Paul wrote a clear and brief summary: For I am not ashamed of this Good News about Christ. It is the power of God at work, saving everyone who believes—the Jew first and also the Gentile (Romans 1:16, NLT). He lived out that statement, as far as it was possible. 

An example from the visit to Athens. He went to the synagogue to speak to the Jews and to anyone who worshiped with them. Day after day he also spoke to everyone he met in the market (Acts 17:17, CEV). No detail is given of the conversation with the Jews and God-fearing Gentiles of Athens. (We have an account of the message to the Greek elite there, with a [rejected] climax of judgement and resurrection.)

Paul continued to see himself as a member of the House of Israel and to access the (Jewish) Synagogue wherever he went, as had happened in Pisidian Antioch: And on the Sabbath day they went into the synagogue and sat down. After the reading from the Law and the Prophets, the rulers of the synagogue sent a message to them, saying, “Brothers, if you have any word of encouragement for the people, say it.” So Paul stood up, and motioning with his hand said: “Men of Israel and you who fear God, listen.  The God of this people Israel chose our fathers... (Acts 13:14-17, ESV). Even at the end of Acts (chapter 28) Paul was able to have a hearing from his fellow Jews. (Results that day were mixed and incomplete!)

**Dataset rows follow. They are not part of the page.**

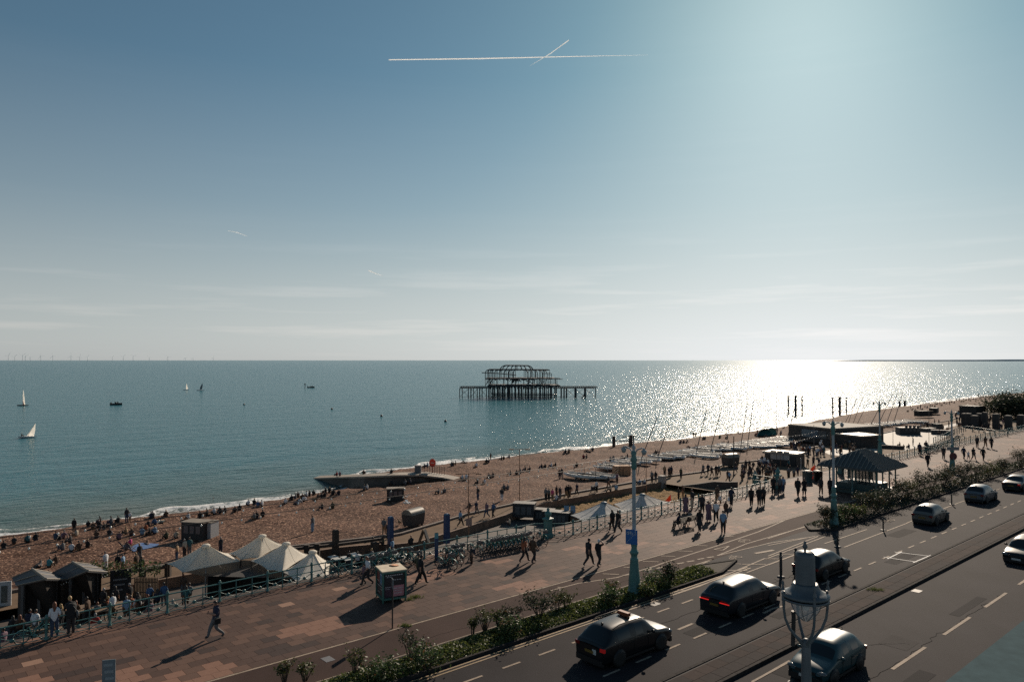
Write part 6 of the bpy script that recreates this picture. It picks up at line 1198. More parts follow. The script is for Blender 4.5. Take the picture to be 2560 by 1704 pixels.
# cafe terrace tables under the wall
for i, (x, y) in enumerate([(470, 680), (630, 690), (780, 640), (1190, 625), (1420, 640), (1000, 660)]):
    c = P('C6', x, y, ZT + .75); t = thing('cafe_table', 'pale cafe table on the lower terrace, %s along the railing from the small canopy' % ORD[i], 'table', Vector((c.x, c.y, ZT)), ROAD, 'cafe tables on the lower terrace'); m_ = MB(); m_.box((0, 0, .74), (1.6, .8, .05)); obj('top', m_, mat('table_top', (.5, .5, .47), .5), t)
    for x_ in (-.7, .7): m_ = MB(); m_.box((x_, 0, .36), (.06, .6, .72)); obj('leg', m_, iron, t)
for i, (x, y) in enumerate([(700, 1080), (1250, 850), (1500, 840), (1800, 800), (560, 1120)]):
    c = P('C7', x, y, ZT + 1.9); c.z = ZT + 1.15; t = thing('pub_table', 'wooden pub bench table on the terrace below the huts, %s from the frame edge' % ORD[i], 'table', Vector((c.x, c.y, c.z)), ROAD, 'pub tables below the huts'); m_ = MB(); m_.box((0, 0, .75), (1.8, .8, .06)); obj('top', m_, wood, t)
    for sg in (-1, 1): m_ = MB(); m_.box((0, sg * .7, .45), (1.8, .28, .05)); obj('bench_plank', m_, wood, t); m_ = MB(); m_.tube([(sg*.7, -.7, -1.1), (sg*.7, -.3, .72)], .05, 4); m_.tube([(sg*.7, .7, -1.1), (sg*.7, .3, .72)], .05, 4); obj('leg', m_, wood, t)

# ------------------------------------------------------------------ vegetation
leafm = [mat('leaf_' + n_, c, .6, noise=(9, .35), transl=.35) for n_, c in (('olive', (.075, .085, .028)), ('green', (.055, .085, .03)), ('dull', (.034, .043, .024)), ('grass', (.10, .12, .035)))]; rustl = mat('leaf_rust', (.13, .07, .03), .7, transl=.35); stemm = mat('stem', (.07, .05, .035), .85)
def leaves(mb, n, fn, size, rr):
    for _ in range(n):
        p, sc2 = fn(); u = Vector((rr.gauss(0, 1), rr.gauss(0, 1), rr.gauss(0, .7))).normalized(); v = u.cross(Vector((rr.gauss(0, 1), rr.gauss(0, 1), rr.gauss(0, 1)))).normalized(); s = size * rr.uniform(.6, 1.3) * sc2
        mi = 0 if rr.random() > .06 else 1
        mb.add([p - u * s, p + v * s * .45, p + u * s, p - v * s * .45], [(0, 1, 2, 3)], mi)
def shrub(label, c, h, w, kind, dens=1.0, sparse=False, seed=0):
    rr = random.Random(seed * 77 + 5); t = thing('shrub', label, 'shrub', c, 0, 'shrubs of the roadside planting beds'); st = MB(); tips = []; nb = rr.randint(6, 9)
    for i in range(nb):
        a = 2 * math.pi * i / nb + rr.uniform(-.4, .4); e = rr.uniform(.35, 1.0) * w / 2; hh = h * rr.uniform(.65, 1.0); p0 = Vector((.06 * math.cos(a), .06 * math.sin(a), 0)); p1 = Vector((math.cos(a) * e * .5, math.sin(a) * e * .5, hh * .5)); p2 = Vector((math.cos(a) * e, math.sin(a) * e, hh))
        st.tube([p0, p1, p2], [.03, .02, .006], 5); tips.append((p1, p2))
        for _ in range(3): q = p1.lerp(p2, rr.uniform(.1, .8)); q2 = q + Vector((rr.uniform(-1, 1), rr.uniform(-1, 1), rr.uniform(.3, 1.2))) * .24 * w; st.tube([q, q2], [.012, .004], 4); tips.append((q, q2))
    obj('stem', st, stemm, t); lf = MB()
    def fn():
        a, b = rr.choice(tips); f = rr.random() ** .7; sp = .07 if sparse else .15; return a.lerp(b, f) + Vector((rr.gauss(0, sp), rr.gauss(0, sp), rr.gauss(0, sp))) * (.5 + w * .5), 1.0
    leaves(lf, int((300 if sparse else 700) * dens), fn, .07 if sparse else .085, rr); obj('foliage', lf, [leafm[kind], rustl], t); return t
def onbed(r_, x, y): return P(r_, x, y, .1)
sh = [('R2', 655, 1568, 1.5, 1.0, 0, 1), ('R2', 815, 1560, 1.3, 1.1, 0, 1), ('R2', 1215, 1540, 2.3, 1.3, 0, 1), ('R2', 1640, 1400, 2.2, 1.9, 2, 1), ('R2', 1760, 1470, 1.3, 2.2, 1, 0), ('R2', 1420, 1545, 1.1, 2.0, 1, 0), ('R3', 570, 1520, 1.4, 1.0, 0, 1), ('R3', 665, 1500, 1.9, 1.5, 0, 1), ('R3', 770, 1465, 1.6, 1.3, 0, 1), ('R3', 880, 1440, 1.6, 1.8, 2, 1), ('R3', 1090, 1395, 2.1, 2.2, 2, 0), ('R3', 1230, 1340, 1.7, 1.5, 0, 1), ('R3', 1300, 1318, 1.6, 1.4, 0, 1), ('R3', 1660, 1205, 1.2, 1.3, 0, 1), ('R4', 540, 770, 1.2, 1.7, 1, 0), ('R4', 950, 620, 1.1, 2.2, 1, 0), ('R4', 1085, 590, 2.0, 1.2, 2, 0), ('R4', 870, 690, .8, 1.2, 3, 0), ('R3', 860, 1530, 1.1, 1.6, 1, 0),
  ('B2', 595, 1255, 2.4, 2.0, 2, 0), ('B2', 690, 1240, 1.1, 1.5, 1, 0), ('B2', 770, 1205, 1.5, 2.0, 1, 0), ('B2', 860, 1190, 1.3, 1.8, 3, 0), ('B2', 940, 1150, 2.3, 2.6, 2, 0), ('B2', 1040, 1135, 2.0, 2.6, 2, 0), ('B2', 1130, 1090, 2.2, 2.6, 2, 0), ('B2', 1240, 1035, 2.5, 2.6, 2, 0), ('B2', 1330, 1010, 2.3, 2.6, 0, 0), ('B2', 1430, 990, 3.0, 3.0, 2, 0), ('B2', 1530, 960, 2.8, 2.6, 2, 0), ('B2', 1640, 920, 2.2, 2.6, 2, 0), ('B2', 1690, 890, 3.0, 3.0, 2, 0), ('B2', 1800, 870, 2.8, 3.0, 2, 0), ('B2', 1920, 850, 2.4, 3.0, 2, 0), ('B2', 2040, 825, 2.0, 3.0, 0, 0), ('B2', 2160, 790, 2.0, 3.0, 2, 0), ('B2', 2320, 740, 3.2, 3.6, 2, 0)]
kn_ = ['yellow-olive', 'fresh green', 'dark dull-green', 'pale grassy']
for i, (r_, x, y, h, w, k, sp) in enumerate(sh):
    near = r_ != 'B2'; n_ = i if near else i - 19
    lab = '%s %s shrub, %s from the %s of the %s planting bed' % (kn_[k], 'twiggy' if sp else 'bushy', (ORD + ['twenty-fifth'])[n_], 'bottom frame edge' if near else 'rounded nose', 'nearer' if near else 'shelter-side')
    shrub(lab, onbed(r_, x, y), h * (.60 if near else .72), w * (.75 if near else .72), k, .9 if near else 1.3, bool(sp), i)
# ground cover filling the beds
def cover(pa, pb, s0, s1, n, hgt, seed, mats_):
    rr = random.Random(seed); mb = MB()
    def fn():
        s_ = rr.uniform(s0, s1); p = rr.uniform(pa, pb); k = .45 + .75 * (math.sin(s_ * 1.3) * .5 + .5) * (.6 + .4 * math.sin(s_ * .47 + 1)); f = 1 - abs((p - (pa + pb) / 2) / (pb - pa) * 2) ** 3
        return W(s_, p, .1 + rr.random() * hgt * k * f + .02), 1.0
    leaves(mb, n, fn, .10, rr); o = struct('ground_cover', mb, mats_, kind='stuff'); return o
cover(PKB - .1, PL2 + .45, 5, 41, 17000, .32, 1, [leafm[3], leafm[1]]); cover(-27.7, -30.0, 58.5, 165, 17000, .42, 2, [leafm[2], rustl])
rr = random.Random(9)
def tuft(label, c, w, n=60):
    t = thing('weed_tuft', label, 'weed', c); mb = MB()
    for _ in range(n): a = rr.uniform(0, 6.28); d = rr.random() * w; p = Vector((math.cos(a) * d, math.sin(a) * d * .5, 0)); mb.add([p, p + Vector((.03, 0, 0)), p + Vector((rr.uniform(-.1, .1), rr.uniform(-.1, .1), rr.uniform(.06, .2)))], [(0, 1, 2)])
    obj('blade', mb, leafm[3], t)
tuft('grassy weed tuft growing from a crack by the poster kiosk', P('C6', 1690, 1285), .45); tuft('small weed tuft right beside the kiosk foot', P('C6', 1580, 1320), .35); tuft('weed tuft at the cycle path line beyond the sign post', P('R2', 1605, 1135), .3); tuft('dry weed clump growing on the traffic island', P('R5', 985, 640, .13), .55, 120); tuft('weed patch at the paving edge below the long kerb line', P('R3', 130, 1225), .4); tuft('mossy weed patch further along the paving edge', P('R3', 30, 1455), .35)
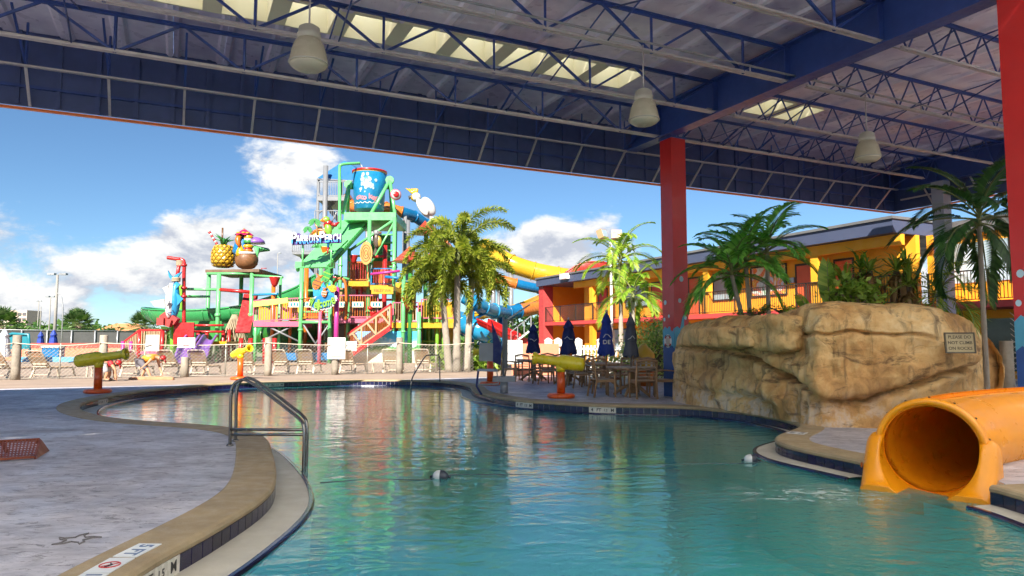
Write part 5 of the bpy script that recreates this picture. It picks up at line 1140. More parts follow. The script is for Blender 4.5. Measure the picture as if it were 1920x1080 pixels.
# ------------------------------------------------------------------ slides
def sections(th, pts, r, cols, per, par_name='tube_section', n=16):
    q = crom([tuple(P(*p)) for p in pts], per); k = len(pts) - 1
    for i in range(k):
        seg = q[i * per:(i + 1) * per + 1]
        o = MB().path(seg, r, n, caps=False).build(par_name, cols[i % len(cols)], th, True)
        e = Vector(seg[-1]); dd = Vector(seg[-1]) - Vector(seg[-2]); x, y, dd = frame_of(dd)
        MB().path([e + x * (r * 1.05 * cos(2 * pi * j / 16)) + y * (r * 1.05 * sin(2 * pi * j / 16)) for j in range(16)], .06, 5, closed=True).build('joint_ring', cols[i % len(cols)], o, True)
def flume(th, pts, r, m, per=8, a=95, name='flume_channel', rim=None):
    q = [Vector(p) for p in crom([tuple(P(*p)) for p in pts], per)]; vs = []; n = 14; vi = []; L = []; R = []
    for i, p in enumerate(q):
        d = q[min(i + 1, len(q) - 1)] - q[max(0, i - 1)]; d.z *= .5; d.normalize(); s = d.cross(Z0).normalized(); up = s.cross(d)
        for j in range(n + 1):
            t = radians(-a + 2 * a * j / n); dv = s * sin(t) - up * cos(t); vs.append(p + dv * r); vi.append(p + dv * (r - .07))
        L.append(p + (s * sin(radians(-a)) - up * cos(radians(a))) * r); R.append(p + (s * sin(radians(a)) - up * cos(radians(a))) * r)
    k = len(q); w = n + 1; fs = [(i * w + j, i * w + j + 1, (i + 1) * w + j + 1, (i + 1) * w + j) for i in range(k - 1) for j in range(n)]
    fs += [tuple(len(vs) + x for x in reversed(f)) for f in list(fs)]
    b = MB(); b.add(vs + vi, fs, True); o = b.build(name, m, th, True)
    for e in (L, R): MB().path(e, .08, 6).build('rim', rim or m, o, True)
    for i in range(per, k - 1, per):       # joint ribs
        MB().path([vs[i * w + j] for j in range(w)], .05, 5).build('joint_rib', m, o, True)
    return o
def legs(th, items, m, r=.14):
    for px, y, D in items: a = P(px, y, D); MB().tube((a.x, a.y, 0), a, r, n=10).build('leg', m, th, True)
gs = thing('green_flume_slide', P(400, 641, 55).xy.to_3d(), 0, 'long green open flume curling round behind the fruit stand', 'slide')
C_flume = paint('flume_green', (.06, .42, .13), .25)
flume(gs, [(612, 520, 51), (580, 540, 52), (540, 556, 53), (490, 570, 54), (440, 580, 54), (390, 584, 54), (340, 585, 54), (306, 583, 55), (292, 580, 58), (305, 580, 61), (350, 588, 62), (420, 600, 62), (490, 615, 59)], 1.05, C_flume)
legs(gs, ((560, 558, 52), (500, 580, 54), (395, 600, 54), (325, 600, 56)), C_lime, .2)
a = P(339, 535, 58); MB().tube((a.x, a.y, 0), a, .35).build('leg', C_lime, gs, True)
gt = thing('green_tube_slide', P(540, 641, 51).xy.to_3d(), 0, 'dark green tube slide end below the bridge', 'slide')
sections(gt, [(600, 612, 54), (575, 618, 51.5), (550, 622, 50), (528, 622, 49.5), (508, 628, 50), (498, 645, 51)], .78, [paint('tube_green', (.035, .22, .03))], 6); legs(gt, ((560, 640, 50.5),), C_lime)
ob = thing('orange_blue_tube_slide', P(720, 641, 56).xy.to_3d(), 0, 'orange and blue tube slide winding behind the bucket', 'slide')
C_to = paint('tube_orange', (.82, .25, .04), .25); C_tb = paint('tube_blue', (.01, .20, .46), .25); C_ty = paint('tube_yellow', (.86, .52, .03), .22); C_tl = paint('tube_light_blue', (.02, .36, .68), .2)
sections(ob, [(650, 372, 58), (664, 388, 56), (695, 388, 55), (724, 390, 54), (752, 398, 54), (776, 406, 55), (796, 420, 56), (830, 455, 59), (862, 490, 61), (888, 508, 62), (935, 523, 62), (967, 532, 62), (1010, 541, 63), (1060, 545, 65)], .44, [C_to, C_to, C_to, C_to, C_tb, C_tb, C_to, C_to, C_tb, C_to, C_to, C_tb, C_to, C_to], 5)
legs(ob, ((935, 535, 62), (760, 405, 54)), C_steel)
ys = thing('yellow_tube_slide', P(980, 641, 67).xy.to_3d(), 0, 'bright yellow tube slide passing over the motel end', 'slide')
sections(ys, [(905, 462, 68), (930, 478, 67), (958, 494, 66), (1000, 508, 66), (1045, 517, 66), (1100, 525, 67)], .86, [C_ty], 6); legs(ys, ((958, 505, 66), (925, 490, 68)), C_steel, .25)
yf = thing('yellow_flume_slide', P(960, 641, 62).xy.to_3d(), 0, 'yellow open flume curving left of the brick pier', 'slide')
flume(yf, [(885, 590, 60), (905, 585, 60), (930, 580, 61), (960, 576, 62), (990, 568, 64), (1020, 555, 67)], .62, C_ty, 6); legs(yf, ((945, 590, 61),), C_steel)
bo = thing('blue_orange_tube_slide', P(950, 641, 58).xy.to_3d(), 0, 'light blue tube slide with orange section below the yellow flume', 'slide')
sections(bo, [(872, 556, 54), (888, 566, 54), (905, 576, 55), (925, 583, 57), (950, 586, 59), (972, 583, 60), (1010, 577, 62), (1050, 572, 64)], .58, [C_tl, C_tl, C_tl, C_tb, C_tb, C_to, C_to], 6); legs(bo, ((884, 580, 54), (940, 595, 58)), C_tb, .25)
pipe([(884, 600, 54), (915, 585, 55.5)], .12, C_tb, bo, 'brace')
bs = thing('blue_spiral_slide', P(895, 641, 52).xy.to_3d(), 0, 'light blue tube slide spiral ending low behind the palms', 'slide')
sections(bs, [(862, 600, 55), (875, 612, 52), (896, 618, 50.5), (915, 626, 51), (922, 640, 52.5), (912, 652, 54)], .70, [C_tl], 7); legs(bs, ((880, 635, 51.5),), C_tl, .2)
rs = thing('red_flume_slide', P(940, 641, 48).xy.to_3d(), 0, 'red open flume sloping down before the motel pier', 'slide')
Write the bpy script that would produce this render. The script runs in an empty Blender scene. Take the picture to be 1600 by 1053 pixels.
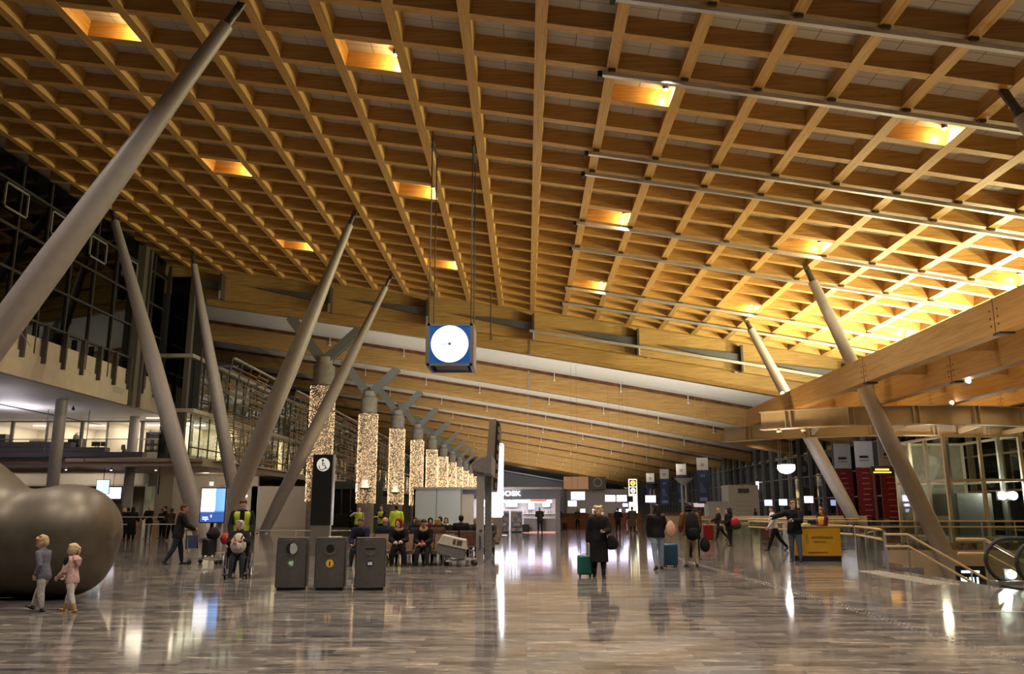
import bpy, bmesh, math, random
from mathutils import Vector, Matrix
random.seed(7)
SC = bpy.context.scene
COL = SC.collection
R = math.radians
PI = math.pi

# ------------------------------------------------------------------ camera, world, exposure
cd = bpy.data.cameras.new('camera')
cam = bpy.data.objects.new('camera', cd)
COL.objects.link(cam)
cd.sensor_fit = 'HORIZONTAL'
cd.sensor_width = 36.0
cd.lens = 36.0 * 1291.0 / 1600.0
cd.clip_start = 0.1
cd.clip_end = 800
cam.location = (0, 0, 1.62)
cam.rotation_euler = (R(90 + 11.85), 0, math.atan(22 / 1291.0))
SC.camera = cam

w = bpy.data.worlds.new('night')
SC.world = w
w.use_nodes = True
bgn = w.node_tree.nodes['Background']
bgn.inputs[0].default_value = (0.30, 0.27, 0.24, 1)
bgn.inputs[1].default_value = 0.05

SC.view_settings.view_transform = 'Standard'
SC.view_settings.look = 'None'
SC.view_settings.gamma = 1
SC.view_settings.exposure = 0.0
SC.cycles.sample_clamp_indirect = 4.0
SC.cycles.max_bounces = 7
SC.cycles.diffuse_bounces = 3
SC.cycles.glossy_bounces = 3
SC.cycles.transparent_max_bounces = 12
SC.cycles.caustics_reflective = False
SC.cycles.caustics_refractive = False

# roof profiles: the lattice roof and the old hall's roof both fall to the right
def roof_z(x): return 17.30 - 0.15 * x - 0.0006 * x * x
def hall_z(x): return 14.25 - 0.168 * x - 0.0003 * x * x

def lamp(kind, name, loc, energy, color, size=0.3, target=None, spot=None, size_y=None, blend=0.6):
    l = bpy.data.lights.new(name, kind)
    l.energy = energy
    l.color = color
    if kind == 'AREA':
        l.size = size
        if size_y:
            l.shape = 'RECTANGLE'; l.size_y = size_y
    else:
        l.shadow_soft_size = size
    if kind == 'SPOT':
        l.spot_size = R(spot); l.spot_blend = blend
    o = bpy.data.objects.new(name, l)
    COL.objects.link(o)
    o.location = loc
    if target is not None:
        d = Vector(target) - Vector(loc)
        o.rotation_euler = d.to_track_quat('-Z', 'Y').to_euler()
    return o

WARM = (1.0, 0.66, 0.30)
GOLD = (1.0, 0.92, 0.52)
SOFTW = (1.0, 0.80, 0.58)
WHITE = (1.0, 0.93, 0.86)
COOL = (0.86, 0.88, 1.0)
# floods standing on the canopy beams, washing the lattice roof on the right
for (x, y, e, tx) in ((29, 32, 5600, 27), (29, 40, 9500, 27), (29, 47, 13500, 27), (29, 54, 13500, 27), (25, 44, 5500, 22), (25, 51, 7500, 22), (25, 57, 7500, 22), (20.9, 50, 3400, 17), (20.9, 56, 3400, 17), (17.2, 40, 1200, 10), (24.9, 34, 2400, 15)):
    lamp('SPOT', 'roof_flood', (x, y, 9.0), e, GOLD, 0.45, (tx, y + 0.5, 14), 160, blend=0.9)
for (x, y, e) in ((28.5, 36, 7000), (28.5, 50, 9000)):
    lamp('SPOT', 'roof_flood', (x, y, 9.0), e, GOLD, 0.45, (4, y + 2, 17.5), 70, blend=1.0)
# rows of downlights in the lattice roof behind and beside the viewer
for (x, y) in ((-6, 4), (6, 4), (-16, 8), (14, 6), (0, 12), (-20, 22), (-26, 36), (-9, 20), (5, 26), (2, 40), (-8, 50), (9, 16), (-3, 31), (9, 34)):
    lamp('SPOT', 'roof_downlight', (x, y, roof_z(x) - 0.1), 3900, (1.0, 0.88, 0.74), 0.25, (x, y, 0), 120, blend=0.8)
for (x, y) in ((-13, 50), (-14, 36)):  # added spots brightening the left slab and mezzanine front, no fixture behind them
    lamp('SPOT', 'slab_fill', (x, y, 15), 1600, (1.0, 0.88, 0.76), 0.3, (-34, 68, 4.5), 70, blend=0.9)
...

How long could and did that Pauline priority remain, I wonder? If it continued to the Roman defeat of Jerusalem and the demolition of the Temple in 70 AD (CE), there did come a “parting of the ways” and followers of Jesus no longer had access to the synagogue. However, the invitation stood, and stands, to all. Jesus welcomes all. Jesus' welcome is for you.

Christ has died; Christ is risen; Christ will come again. 

May God bless you
Allen Hampton

PS There are many entire books devoted to Paul.